I'm simply beside myself, because I have lost 2.5 pounds this week, and I now weigh 198.5, the first time I've been in the "ones" in 4 years. It feels so incredible. And it was totally unexpected, because I didn't feel like I'd been very "good" this week, especially considering my pig-out at Applebee's on Sunday. Maybe there IS something to the theory that if you pig out one or two days a week, it "revs up" your metabolism so that you burn even more calories, even when your eating goes back to normal. Maybe I should pig out every Sunday! :)
Brian says that he can see the weight-loss, but I'm a bit dubious about that. I don't really feel like I look any thinner, and my clothes still feel the same. I think that when you're starting at 206, you have to lose considerably more than 7.5 lbs. for it to start showing. But, it's very sweet of him to say that, nonetheless. He's been so supportive of me, just like always.
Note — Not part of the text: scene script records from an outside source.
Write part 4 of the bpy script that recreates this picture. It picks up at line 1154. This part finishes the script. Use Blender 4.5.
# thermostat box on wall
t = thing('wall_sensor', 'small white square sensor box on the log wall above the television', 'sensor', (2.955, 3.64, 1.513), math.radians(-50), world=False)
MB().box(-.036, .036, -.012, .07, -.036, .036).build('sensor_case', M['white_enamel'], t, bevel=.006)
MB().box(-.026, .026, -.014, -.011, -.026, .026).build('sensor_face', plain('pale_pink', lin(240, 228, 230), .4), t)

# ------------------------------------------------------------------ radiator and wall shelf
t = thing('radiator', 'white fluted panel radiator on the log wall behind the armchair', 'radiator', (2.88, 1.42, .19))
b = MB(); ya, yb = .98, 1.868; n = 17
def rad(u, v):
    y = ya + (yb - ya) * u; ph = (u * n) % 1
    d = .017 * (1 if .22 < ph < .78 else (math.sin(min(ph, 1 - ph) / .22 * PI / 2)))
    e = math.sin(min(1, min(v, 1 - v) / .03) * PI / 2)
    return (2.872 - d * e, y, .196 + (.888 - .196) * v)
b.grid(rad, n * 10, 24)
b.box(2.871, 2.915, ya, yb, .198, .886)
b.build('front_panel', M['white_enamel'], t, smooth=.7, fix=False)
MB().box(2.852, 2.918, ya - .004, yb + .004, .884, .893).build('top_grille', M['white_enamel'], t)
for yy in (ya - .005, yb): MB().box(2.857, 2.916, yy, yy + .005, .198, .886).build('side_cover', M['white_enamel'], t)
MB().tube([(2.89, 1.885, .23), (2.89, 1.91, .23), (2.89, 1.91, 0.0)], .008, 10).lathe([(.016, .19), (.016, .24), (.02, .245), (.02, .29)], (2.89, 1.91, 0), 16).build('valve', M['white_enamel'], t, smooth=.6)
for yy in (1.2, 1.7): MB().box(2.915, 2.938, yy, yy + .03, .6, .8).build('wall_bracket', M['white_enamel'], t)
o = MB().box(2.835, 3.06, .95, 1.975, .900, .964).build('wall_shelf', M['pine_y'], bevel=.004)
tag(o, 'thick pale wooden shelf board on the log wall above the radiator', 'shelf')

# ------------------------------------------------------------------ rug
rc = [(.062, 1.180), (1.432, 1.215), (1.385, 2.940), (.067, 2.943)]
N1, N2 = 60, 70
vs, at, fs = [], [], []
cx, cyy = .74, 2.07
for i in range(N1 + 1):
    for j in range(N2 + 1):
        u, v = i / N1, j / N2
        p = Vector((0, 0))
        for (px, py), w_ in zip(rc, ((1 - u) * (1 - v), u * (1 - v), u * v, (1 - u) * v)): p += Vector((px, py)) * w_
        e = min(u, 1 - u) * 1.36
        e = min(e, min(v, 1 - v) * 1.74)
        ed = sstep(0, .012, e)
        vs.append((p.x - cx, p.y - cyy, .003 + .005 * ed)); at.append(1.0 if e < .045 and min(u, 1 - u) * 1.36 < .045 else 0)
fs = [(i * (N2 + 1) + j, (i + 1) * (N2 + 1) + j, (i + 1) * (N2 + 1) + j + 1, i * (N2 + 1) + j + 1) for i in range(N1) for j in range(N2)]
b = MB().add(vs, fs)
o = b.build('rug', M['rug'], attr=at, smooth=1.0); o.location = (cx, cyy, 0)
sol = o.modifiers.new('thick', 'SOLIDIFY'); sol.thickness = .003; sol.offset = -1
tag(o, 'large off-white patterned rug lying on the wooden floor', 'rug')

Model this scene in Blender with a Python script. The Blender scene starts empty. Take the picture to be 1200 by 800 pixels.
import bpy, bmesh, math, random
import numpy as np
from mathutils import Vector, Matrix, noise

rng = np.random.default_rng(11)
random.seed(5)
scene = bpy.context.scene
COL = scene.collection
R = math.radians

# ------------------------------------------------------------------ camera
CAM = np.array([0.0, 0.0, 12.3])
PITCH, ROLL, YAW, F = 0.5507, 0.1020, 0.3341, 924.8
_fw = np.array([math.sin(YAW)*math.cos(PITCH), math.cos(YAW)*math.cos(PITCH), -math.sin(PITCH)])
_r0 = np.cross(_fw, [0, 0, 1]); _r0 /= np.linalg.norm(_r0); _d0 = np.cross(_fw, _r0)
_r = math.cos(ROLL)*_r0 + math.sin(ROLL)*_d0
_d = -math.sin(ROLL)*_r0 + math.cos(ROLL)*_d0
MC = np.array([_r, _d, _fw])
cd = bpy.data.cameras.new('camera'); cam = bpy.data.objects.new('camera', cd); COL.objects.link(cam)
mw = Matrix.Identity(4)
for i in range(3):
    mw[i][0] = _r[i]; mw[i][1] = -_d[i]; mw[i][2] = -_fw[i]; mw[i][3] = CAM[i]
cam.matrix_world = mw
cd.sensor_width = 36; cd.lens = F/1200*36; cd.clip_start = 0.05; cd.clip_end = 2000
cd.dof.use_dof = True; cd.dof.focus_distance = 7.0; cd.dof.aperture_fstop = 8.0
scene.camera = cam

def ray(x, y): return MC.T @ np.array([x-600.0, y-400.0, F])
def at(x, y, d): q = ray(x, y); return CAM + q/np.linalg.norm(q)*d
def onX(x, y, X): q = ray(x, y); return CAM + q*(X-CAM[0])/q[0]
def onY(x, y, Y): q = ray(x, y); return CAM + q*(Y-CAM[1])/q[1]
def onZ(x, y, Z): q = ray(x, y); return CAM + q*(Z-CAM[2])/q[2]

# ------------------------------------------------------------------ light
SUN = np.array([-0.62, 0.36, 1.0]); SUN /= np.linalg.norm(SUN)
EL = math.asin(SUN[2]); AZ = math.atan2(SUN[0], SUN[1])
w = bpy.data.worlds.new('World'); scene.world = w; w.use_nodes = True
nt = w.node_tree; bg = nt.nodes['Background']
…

In other news, I think that Nick has given up his paci, just like that, totally out of the blue! He still uses (used) it only when sleeping, and it really didn't bother me that much, as it stayed in his crib. I had started thinking, though, that it was really time to let it go, so I hadn't bought any more new ones. Well, he was using his last one, and it was looking pretty gross. When he woke up yesterday morning, I said "You know, your paci is getting pretty gross, and we don't have any more. I think it might be time to think about letting it go soon, because you're a big boy, and you don't really need it anymore." I had no intention of making him give it up right away - I was just trying to plant a seed. Well, he said "OK - I'll throw it away!" and proceeded to plop it in the trash, just like that! I said "Are you sure?" and he said "Yes." When he took his nap yesterday and went to bed last night, he asked about it, but he wasn't upset at all, and I just said "Remember? You threw it away because you're a big boy." He was just like "Oh, OK!" and was totally fine. He slept just fine without it. It's so funny - I was expecting the giving up of the paci to be this big, drawn-out affair, fraught with consternation, and instead, it happened almost as an afterthought. Kids can be so astounding sometimes!
I have to go and clean my kitchen. I've been giving my whole house a really good cleaning this week, and I just have the kitchen left. Then, the whole place will be fabulously clean, if only for a fleeting moment. I'm looking forward to next week, when I can just relax while Nick is at preschool, instead of rushing home and feverishly cleaning my house the whole time!
Over and out...
Like a waterfall in slow motion, Part One
2 years ago
2 comments:
Man, I just typed this really long comment and somehow lost it. Dang. Well, needless to say, I am completely overjoyed with your 7.5 weight loss. You are doing so well!!!!!! Good job! I am really impressed. You know, it takes a lot of hard work and determination to lose weight. Keep it up.
And I wouldn't be surprised if Brian can notice a difference. In my experience, it always seems like other people notice the loss well before it registers to you, the one who has lost it. Maybe it is because we look at our bodies differently than others. Who knows. I am so grateful, though, that you are sharing your experiences. I really look forward to hearing how it is going. In fact, this is the fourth time I have checked your blog today because I knew it was your weigh-in.
Have a great weekend.
Congratulations on your loss! You are doing awesome.
Exciting news about the paci, perhaps there is hope for my little addict, lol.
I hope you are having a great weekend!